Miguel Gomes’s Arabian Nights debuting at Cannes 2015

Arabian Nights, which debuts in The Directors’ Fortnight section of this year’s Cannes Film Festival, is a sprawling exploration of contemporary Portuguese society and how austerity measures implemented in 2013 caused much suffering.

Director Miguel Gomes, below, has split Arabian Nights into three films. Above, the director in a scene from the third film The Enchanted One. AFP; courtesy Arabian Nights
Powered by automated translation

Arabian Nights, which debuts in The Directors' Fortnight section of this year's Cannes Film Festival, is a sprawling exploration of contemporary Portuguese society and how austerity measures implemented in 2013 caused much suffering.

It’s a storyline that does not sound like it has anything in common with the collection of Middle Eastern and South Asian stories that it is named after, which were compiled in Arabic during the Islamic Golden Age. However, director Miguel Gomes has taken the structure and characters of the book and placed them in a modern setting.

The translation of the Arabic title of the collected stories is One Thousand and One Nights and the book is more than 600 pages long. So perhaps it's no surprise that Gomes split Arabian Nights into three films – The Restless One, The Desolate One and The Enchanted One – to update and tell the classic tale in a modern-day context. With a running time of 381 minutes, it's easily the longest Cannes entry this year.

When I meet Portuguese director Gomes in Cannes, he starts off by making an odd statement for someone who is adapting the book Arabian Nights for the big screen.

“Like 99 per cent of the world,” he says. “I haven’t read the whole thing.”

But then, this isn’t a straight adaptation of the novel, it’s a work that is inspired by the narrative structure of the book, its characters and the vast range and tone of the tales.

The framework through which the fables are told in the book involves a bride, Scheherazade, who attempts to prevent her husband, the king, from executing her by telling him stories every night. The king believes that if he lets her live, she will be unfaithful, like his first wife, so after the wedding night, he plans to send her to the gallows.

Scheherazade comes up with a brilliant ruse of telling him a story that never ends – so that the king, who wants to hear what happens next, will spare her life. This goes on for 1,001 nights, until the king realises that he couldn’t possibly kill a woman as wonderful as Scheherazade.

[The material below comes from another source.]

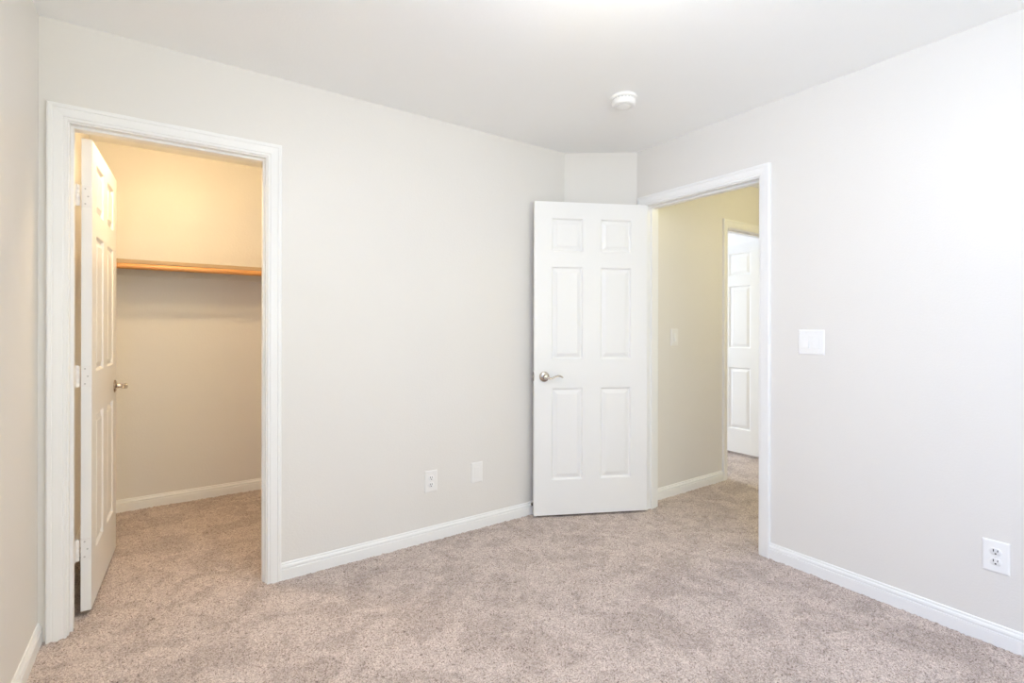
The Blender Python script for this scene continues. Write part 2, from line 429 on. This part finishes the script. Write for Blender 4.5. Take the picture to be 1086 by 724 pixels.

Gomes saw Scheherazade as the perfect character to narrate his views on modern Portugal, because he believes that fiction is more powerful than documentary as a means of sharing ideas about present-day society.

“If you watch a film noir with Bogart in the 1940s, despite it clearly being made in a studio, you still have the sensation that things were not going well in American society at that moment,” says the 42-year-old director. “I think that fiction resonates with the mentality of an era and this is why I called on Scheherazade to help me.”

The film begins like a documentary, with Gomes talking to shipyard workers about economic hardship and job losses, but then things get surreal. The director literally runs away from the project, and when the film crew catch him they bury him in sand. The action then drifts back a thousand years and moves to Baghdad, where we enter the world of fantasy.

"My connection with Arabian Nights was the possibility and desire to have a very surreal film," says Gomes. "In the first volume there is a dying mermaid, an exploding whale and a talking cockerel. You have a lot of unbelievable things."

And it is in those aspects that his film about Portuguese austerity contains many elements of the book. For example, lines are lifted verbatim and a shepherd suddenly appears at a meeting between the Greek government, the European Commission and international bankers.

“I thought that my compromise on the book was to be faithful to a certain feeling that comes from it,” says Gomes. “For me this is concentrated on surrealism. The first volume of the film, especially, has the same baroque structure and contains a lot of stories within stories within stories.

“I have picked up things from the book, maybe even some narrative-fiction ideas and some dialogues, but there is not one page of this huge book that is illustrated in the film, so that’s why I don’t think it’s an adaptation.”

Needless to say, the result is wacky, but also quite brilliant.